Ultimately, the ISSB Standards create an international reporting framework that if adopted by jurisdictions (or voluntarily by corporates) will allow for better comparability and data reliability. Brazil, Australia, Canada, Japan, Hong Kong, New Zealand, Nigeria, Singapore, South Africa, Taiwan, the United Kingdom, the Philippines, Mexico, Kenya are a few countries that announced the adoption of the ISSB.

Another important point is that the ISSB is mainly aimed at reducing the reporting burden by setting a baseline on what should be disclosed. As implementation rolls out this year, we will be better able to figure out the shortcomings and benefits of the ISSB, particularly as it co-exists with distinct reporting standards, such as the one implemented in the European Union.   

Collaboration will be central for sustainability disclosure progress across the world. Continuous dialogue between jurisdictions and standard setters on interoperability will remain crucial to help users of such Standards navigate between coexisting and sometimes competing requirements.

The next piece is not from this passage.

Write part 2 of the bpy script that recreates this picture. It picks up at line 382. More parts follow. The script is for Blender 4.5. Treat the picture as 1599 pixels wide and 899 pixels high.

Though it is likely that the ISSB will not fully harmonize/simplify the sustainable disclosure landscape it should prove useful to countries and entities that do not yet have consolidated sustainability reporting standards, helping them understand the data that is required and meaningful for investors, creditors and other stakeholders. The sheer weight of its supporting institutions could provide the ISSB Standards the impetus to succeed and prevail, at least in important emerging countries. For jurisdictions with advanced regulatory requirements in place, the ISSB Standards could rather serve as benchmark to calibrate overseas requirements.